Todavia, atento o carácter originário das aquisições por usucapião que, por isso, nunca são verdadeiras transmissões, pois o usucapiente não sucede nos direitos dum qualquer anterior titular do direito de propriedade ...  Na verdade, nas aquisições originárias, ao contrário do que ocorre nas aquisições transmissivas - que importam a translação do direito de propriedade de uma para outra pessoa e que, nessa medida, têm perfeitamente identificado o adquirente e o transmitente – aquelas não acarretam a translação do direito de propriedade de uma para outra pessoa e que, por essa razão, apenas têm o adquirente, inexistindo, portanto, e por princípio, o transmitente.

Portanto, a exegese jurídica sobre a possibilidade da isenção subjetiva prevista na norma da alínea e) do artigo 6.º do Código do IS, ser ou não aplicável quando o Imposto do Selo, liquidado com base nos normativos do n.º 1 e da alínea a) do n.º 3 do artigo 1.º do Código do IS, tiver por fundamento a aquisição por usucapião, é razoável e pertinente, porquanto, não havendo na aquisição por usucapião um transmitente, como é que pode ser considerada uma isenção subjetiva em benefício do cônjuge ou unido de facto, descendentes e ascendentes?

 É esta linha de raciocínio que pode justificar os dois votos de vencidos apostos no Acórdão do Pleno da secção do Contencioso Tributário do STA, proferido no processo n.º 0746/11, de 02.05.2012, ou o voto de vencido aposto no Acórdão do Tribunal Central Administrativo do Sul, proferido no processo n.º 1119/15.9BELSB, de 07.08.2018, que pela sua relevância se transcreve quase na íntegra “(…). Votei vencido o presente acórdão pelas razões que exponho infra, resumidamente. O que está em causa no presente processo é saber se a aquisição de imóveis com base na figura da usucapião e através de escritura de justificação notarial está, ou não, isenta de imposto de selo, dado se enquadrar (?) na previsão da norma de isenção constante do art.° 6º, al. e), do C. l. Selo. Antes de mais se dirá que a usucapião consubstancia uma forma de aquisição originária de um ou mais bens, pelo que não se trata de uma transmissão de bens, uma vez que ao direito de propriedade constituído pelo novo titular não corresponde a cessação de idêntico direito de outrem. O direito do novo titular não deriva de um direito anterior de outro possuidor, mas é um direito que se constitui "ex novo", de forma originária na ordem jurídica, entre um titular e um bem (cfr. art°s. 1287 e 1288, do C. Civil). A incidência do Imposto do Selo sobre as aquisições por usucapião está consagrada no art.° 1.º, n.º 3, al. a), do C. l. Selo, tal como na verba 1.2 da Tabela Geral do Imposto do Selo (cfr. José Maria Fernandes Pires, Lições de Impostos sobre o Património e do Selo, Almedina, 3.ª, Edição, 2016, pág.498 e seg.).
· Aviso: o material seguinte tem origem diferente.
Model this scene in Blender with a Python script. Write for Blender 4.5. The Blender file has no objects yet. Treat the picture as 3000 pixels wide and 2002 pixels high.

Não consideramos que o citado art.º 6.º, al. e), do C. l. Selo, abranja na sua previsão as aquisições por usucapião, visto que o legislador não se refere expressamente a tal situação, apenas se limitando a considerar as transmissões gratuitas, sendo que a usucapião não tem a natureza de uma transmissão de bens, seja ela gratuita ou onerosa, conforme supramencionado. Contrariamente ao entendimento vertido na posição que logrou vencimento neste acórdão, na interpretação sistemática das normas do C. l. Selo (cfr. art.° 9.º, do C. Civil), em causa nos presentes autos, deve o intérprete concluir que o legislador sentiu necessidade de consagrar a equivalência das aquisições por usucapião às transmissões gratuitas (cfr. supramencionado 1.º, n.º 3, al. a), e 2, n°.2, al. b), do C. l. Selo), apesar da diferente natureza jurídica de ambas as situações.

No mencionado art.º 6.º, al. e), do C.l.Selo, tal equivalência legislativa não se verifica, assim não sendo defensável que se possa considerar um qualquer grau de parentesco face a um hipotético e inexistente titular anterior à aquisição. (…)”.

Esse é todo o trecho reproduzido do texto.